In the other reviews, many people have already stated what I agree with concerning this piece of work; that its use of the epistolary or ergodic structure lends to its unique feel, connecting it to other great works with a larger scale such as House of Leaves, cementing the online story as a cornerstone of an evolving genre of writing that pushes boundaries more through the years and catches more fans as time goes on. But one detail I never see discussed online is well... how online the story is. The livejourney parts of the story, the expansive email archives, the outside links all are fantastic, but this isn't where the rabbit hole ends.
The Dionaea House - and subsequently many nontraditionally published horror stories and concepts - do not exist in a vacuum, and more importantly, are not subject to copyright laws. Think of Slenderman as an example. What began humbly on the internet as a horror photo editing exercise morphed far beyond the one creator, and even the original platform. The way audiences and communities slowly, and then quickly warped and fed the monster (metaphorically) the more it became a hive mind. Not controlled by a single writer, or maybe a studio, the beast was changed by all who touched it. I see the Dionaea House similarly, though to a lesser extent. In the comment sections of journals, entries, and blogs, the community fought to establish the canon they sought to see. Creative minds struggled to become part of the story, for better or worse. Some claimed to know the exact house, knew the people and places, even in one or two extreme cases used the comment section to display their own writing ability for entirely unrelated stories. (Did anyone else see the wild comment about a man who ate birds, a la Renfield from Dracula??)

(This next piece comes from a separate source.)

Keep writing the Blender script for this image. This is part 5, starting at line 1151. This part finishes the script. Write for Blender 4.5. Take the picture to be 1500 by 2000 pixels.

For decades and decades of film, television, books, most forms of media, people may comment on them, write in the universe, make fan versions and unsanctioned sequels, but never in the same space as the original. If someone thought that Leia and Han shouldn't have ended up together they couldn't have edited the movie to make their voice heard. Books with fan material won't be republished to reflect a single reader's ideas. But in the internet space, this is a physical reality. Below these livejournal posts are hoards shrieking to be heard. And beyond a few platforms that allow for comments to be turned off, this is an understood reality for many exclusively online pieces of fiction writing.
I would be wildly interested to see someone take this idea and run with it, make multiple accounts to interact in the same space, to tell a seemingly organic story. If this already exists, I hope I'm made aware of it soon. In many ways this is happening in other ways, unlisted YouTube videos come to mind when used in ARGs, secrets hidden in HTML code, the whole nine yards.